Ora gli immigrati, cioè i moderni schiavi, si consegnano agli Stati conquistatori, cioè all’Europa imperialista, come farebbe una popolazione privata per le nostre esigenze di dominio della propria dignità, della propria identità, oggi totalmente distrutte e che è loro diritto adesso reclamare dai loro “liberatori”. Dignità che li aspetta di diritto essendo essi oggetto delle conquiste territoriali e delle ricchezze energetiche dei loro Paesi. Paesi oggi nostri per naturale rapporto di forza economica e militare. Cittadinanza europea quindi, per diritto di conquista: cittadini liberi e schiavi moderni.

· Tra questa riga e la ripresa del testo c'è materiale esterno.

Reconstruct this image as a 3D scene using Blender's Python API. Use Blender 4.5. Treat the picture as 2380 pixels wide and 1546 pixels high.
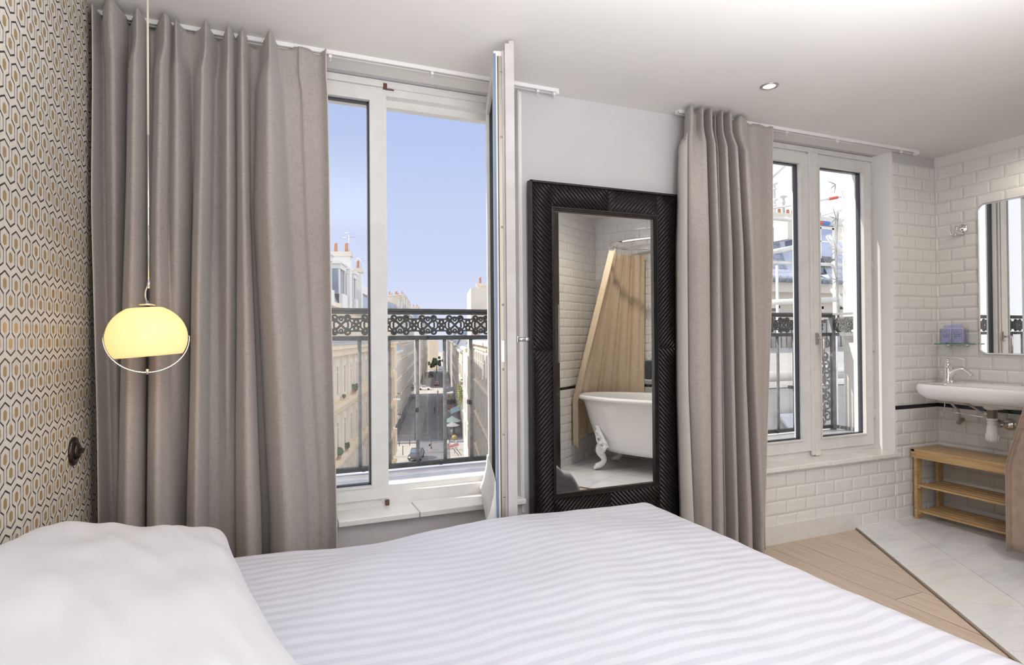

Ogni Stato che può dirsi felice per aver contribuito alla loro liberazione, partecipando in grande schiera con le più sofisticate armi di “liberazione di massa”, oggi si prodigano ad accogliere il prodotto delle loro fatiche umanitarie riconoscendoli come cittadini d’Europa. Accanto e per conto della NATO ci prodigammo umanamente nel sostenere il mercenariato moderato anti Assad; poi ci siamo accorti che eravamo per l’ennesima volta dalla parte sbagliata, quella americana; adesso per rimediare bombardiamo tutti.

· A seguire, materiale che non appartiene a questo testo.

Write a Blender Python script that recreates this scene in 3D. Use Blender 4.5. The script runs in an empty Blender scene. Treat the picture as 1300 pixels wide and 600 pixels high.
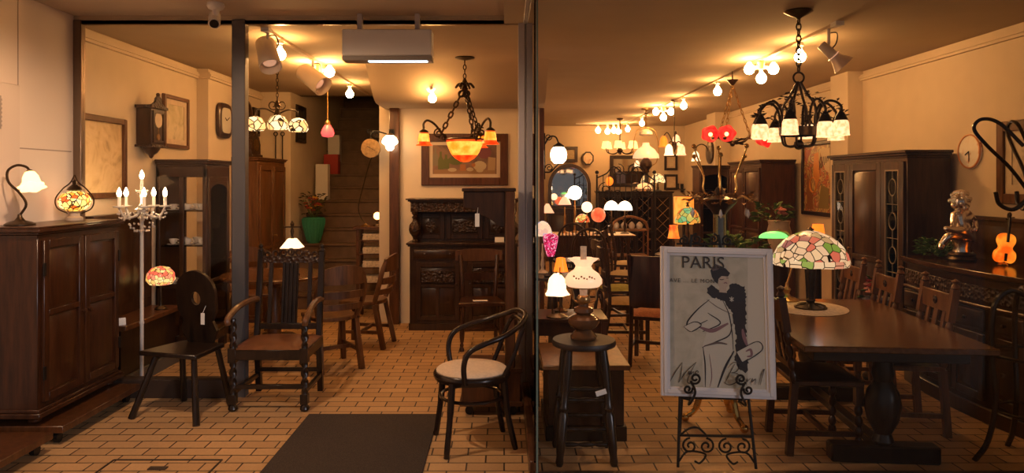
import bpy, math, random
from mathutils import Vector, Matrix
random.seed(7)
C = bpy.context.scene.collection
PI = math.pi
F, H, VX, VY = 900.0, 1.6, 640.0, 230.0          # focal length in pixels, eye height, vanishing point

def X(px, Y): return (px - VX) / F * Y
def Z(py, Y): return H - (py - VY) / F * Y
def P(px, py, Y): return Vector((X(px, Y), Y, Z(py, Y)))
def R(d): return math.radians(d)

# ------------------------------------------------------------------ mesh builder
class MB:
    def __init__(s):
        s.v = []; s.f = []; s.m = []; s.mi = 0; s.M = None
    def add(s, vs, fs):
        o = len(s.v)
        if s.M is not None: vs = [s.M @ Vector(p) for p in vs]
        s.v += [tuple(p) for p in vs]
        for f in fs:
            s.f.append([i + o for i in f]); s.m.append(s.mi)
        return s
    def box(s, x0, x1, y0, y1, z0, z1):
        x0, x1 = min(x0, x1), max(x0, x1); y0, y1 = min(y0, y1), max(y0, y1); z0, z1 = min(z0, z1), max(z0, z1)
        vs = [(x, y, z) for z in (z0, z1) for y in (y0, y1) for x in (x0, x1)]
        return s.add(vs, [(0,2,3,1),(4,5,7,6),(0,1,5,4),(2,6,7,3),(0,4,6,2),(1,3,7,5)])
    def bar(s, p, q, w, h, up=(0,0,1)):
        p = Vector(p); q = Vector(q); d = (q - p).normalized(); u = Vector(up)
        if abs(d.dot(u)) > .98: u = Vector((0,1,0))
        a = d.cross(u).normalized(); b = a.cross(d).normalized()
        vs = []
        for c in (p, q):
            for i, j in ((-1,-1),(1,-1),(1,1),(-1,1)): vs.append(c + a*(i*w/2) + b*(j*h/2))
        return s.add(vs, [(3,2,1,0),(4,5,6,7),(0,1,5,4),(1,2,6,5),(2,3,7,6),(3,0,4,7)])
    def tube(s, pts, r, seg=8, closed=False):
        pts = [Vector(p) for p in pts]; n = len(pts)
        rs = r if isinstance(r, (list, tuple)) else [r]*n
        tan = []
        for i in range(n):
            if closed: t = pts[(i+1) % n] - pts[i-1]
            else: t = pts[min(i+1, n-1)] - pts[max(i-1, 0)]
            tan.append(t.normalized() if t.length > 1e-9 else Vector((0,0,1)))
        u = Vector((0,0,1))
        if abs(tan[0].dot(u)) > .9: u = Vector((1,0,0))
        a = (u - tan[0]*u.dot(tan[0])).normalized()
        vs = []
        for i in range(n):
            a = a - tan[i]*a.dot(tan[i])
            a = a.normalized() if a.length > 1e-6 else Vector((1,0,0)).cross(tan[i]).normalized()
            b = tan[i].cross(a)
            for k in range(seg):
                t = 2*PI*k/seg
                vs.append(pts[i] + (a*math.cos(t) + b*math.sin(t))*rs[i])
        fs = []
        for i in range(n if closed else n-1):
            j = (i+1) % n
            for k in range(seg):
                l = (k+1) % seg
                fs.append((i*seg+k, i*seg+l, j*seg+l, j*seg+k))
        if not closed:
            fs.append(tuple(range(seg))[::-1]); fs.append(tuple((n-1)*seg+k for k in range(seg)))
        return s.add(vs, fs)
    def lathe(s, prof, o=(0,0,0), seg=20, axis=None, ruff=0, nr=6, phase=0, sx=1, sy=1):
        """prof: (r, z[, ruffle weight]); axis: matrix that turns local z."""
        o = Vector(o); vs = []; n = len(prof)
        for p in prof:
            w = p[2] if len(p) > 2 else 0
            for k in range(seg):
                t = 2*PI*k/seg + phase
                q = 1 + ruff*w*math.cos(nr*t)
                v = Vector((p[0]*q*math.cos(t)*sx, p[0]*q*math.sin(t)*sy, p[1]))
                if axis is not None: v = axis @ v
                vs.append(o + v)
        fs = []
        for i in range(n-1):
            for k in range(seg):
                l = (k+1) % seg
                fs.append((i*seg+k, i*seg+l, (i+1)*seg+l, (i+1)*seg+k))
        if prof[0][0] > 1e-5: fs.append(tuple(range(seg))[::-1])
        if prof[-1][0] > 1e-5: fs.append(tuple((n-1)*seg+k for k in range(seg)))
        return s.add(vs, fs)
    def shell(s, prof, o=(0,0,0), seg=20, **k):       # open lathe: no end caps
        n0 = len(s.f); s.lathe(prof, o, seg, **k)
        for i in range(len(s.f)-1, n0-1, -1):
            if len(s.f[i]) == seg and seg > 4: del s.f[i]; del s.m[i]
        return s
    def turned(s, p, q, r, kind='bobbin', n=6, seg=10):
        """a turned bar from p to q: bobbin, barley twist, or baluster"""
        p = Vector(p); q = Vector(q); L = (q-p).length
        A = (q-p).to_track_quat('Z', 'Y').to_matrix()
        if kind == 'twist':
            st = max(14, int(L/.012)); vs = []; fs = []; sg = 10
            for i in range(st+1):
                z = L*i/st; ph = z/.11*2*PI/2*1.6
                e = min(1, min(z, L-z)/.03)
                for k in range(sg):
                    t = 2*PI*k/sg
                    rr = r*(.82 + .28*e*math.cos(2*(t-ph)))
                    vs.append(p + A @ Vector((rr*math.cos(t), rr*math.sin(t), z)))
            for i in range(st):
                for k in range(sg):
                    l = (k+1) % sg; fs.append((i*sg+k, i*sg+l, (i+1)*sg+l, (i+1)*sg+k))
            return s.add(vs, fs)
        prof = []
        if kind == 'bobbin':
            for i in range(n*6+1):
                t = i/6; prof.append((r*(.55 + .45*abs(math.sin(PI*t))), L*i/(n*6)))
        else:
            for a, b in ((1,0),(1,.06),(.55,.1),(.8,.14),(.5,.18),(.95,.3),(1.05,.4),(.7,.6),(.5,.74),(.8,.8),(.5,.85),(1,.92),(1,1)):
                prof.append((r*a, L*b))
        return s.lathe(prof, p, seg, axis=A)
    def prism(s, poly, M, d):
        """2D polygon in local xy, extruded along local z by d"""
        n = len(poly)
        vs = [M @ Vector((x, y, 0)) for x, y in poly] + [M @ Vector((x, y, d)) for x, y in poly]
        fs = [tuple(range(n))[::-1], tuple(range(n, 2*n))]
        for i in range(n): j = (i+1) % n; fs.append((i, j, n+j, n+i))
        return s.add(vs, fs)
    def sphere(s, c, r, seg=12, rings=8, sx=1, sy=1, sz=1):
        prof = [(r*math.sin(PI*i/rings), -r*math.cos(PI*i/rings)*sz) for i in range(rings+1)]
        prof[0] = (1e-6, prof[0][1]); prof[-1] = (1e-6, prof[-1][1])
        return s.lathe(prof, c, seg, sx=sx, sy=sy)
    def torus(s, c, R_, r, seg=20, axis=None, sx=1, sy=1, ts=6):
        c = Vector(c); pts = []
        for k in range(seg):
            t = 2*PI*k/seg; v = Vector((R_*math.cos(t)*sx, R_*math.sin(t)*sy, 0))
            if axis is not None: v = axis @ v
            pts.append(c + v)
        return s.tube(pts, r, ts, closed=True)
    def frustum(s, x0, x1, z0, z1, y, d, ins):        # raised panel whose face points to -y
        vs = [(x0,y,z0),(x1,y,z0),(x1,y,z1),(x0,y,z1),
              (x0+ins,y-d,z0+ins),(x1-ins,y-d,z0+ins),(x1-ins,y-d,z1-ins),(x0+ins,y-d,z1-ins)]
        return s.add(vs, [(4,5,6,7),(0,1,5,4),(1,2,6,5),(2,3,7,6),(3,0,4,7)])
    def frame(s, x0, x1, z0, z1, y0, y1, w):          # rectangular frame in the xz plane
        s.box(x0, x0+w, y0, y1, z0, z1); s.box(x1-w, x1, y0, y1, z0, z1)
        s.box(x0+w, x1-w, y0, y1, z0, z0+w); s.box(x0+w, x1-w, y0, y1, z1-w, z1)
        return s
    def build(s, name, mat, parent=None, bevel=0, smooth=True, sub=0):
        me = bpy.data.meshes.new(name); me.from_pydata(s.v, [], s.f)
        mats = mat if isinstance(mat, (list, tuple)) else [mat]
        for m in mats: me.materials.append(m)
        if len(mats) > 1: me.polygons.foreach_set('material_index', s.m)
        me.validate(); me.update()
        if smooth:
            me.polygons.foreach_set('use_smooth', [True]*len(me.polygons))
            me.set_sharp_from_angle(angle=R(42))
        o = bpy.data.objects.new(name, me); C.objects.link(o)
        if parent is not None: o.parent = parent
        if bevel:
            b = o.modifiers.new('bevel', 'BEVEL'); b.width = bevel; b.segments = 1; b.limit_method = 'ANGLE'; b.angle_limit = R(50)
        if sub:
            b = o.modifiers.new('sub', 'SUBSURF'); b.levels = sub; b.render_levels = sub
        return o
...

Come tanti “picciotti” siamo sempre “a disposizione”. Sono passati quattro anni da quando una coalizione di 15 Stati europei ha distrutto il delicato tessuto tribale su cui si reggeva la Libia, che allora rappresentava il più avanzato Stato laico dell’Africa e oggi è semplicemente un non Stato, ricco di risorse per noi europei, che presto si trasformerà in una provincia meridionale dell’Europa e i cui cittadini scampati dal mare, reclamano un loro pieno diritto sulla base della Lex Iulia de civitate, virtualmente mai abrogata, di essere riconosciuti a tutti gli effetti cittadini europei.

Mario Rossi

La Lex Iulia de civitate latinis danda fu una legge romana promulgata da Lucio Giulio Cesare nel 90 a.C. Venne promulgata durante il periodo della Guerra sociale con lo scopo di concedere agli alleati fedeli (e ai ribelli ravveduti) gli stessi diritti dei cittadini romani. Con questa legge Cesare mirava a ingraziarsi il popolo e a schierarlo contro i suoi nemici, in quanto essere cittadino romano comportava grandi privilegi.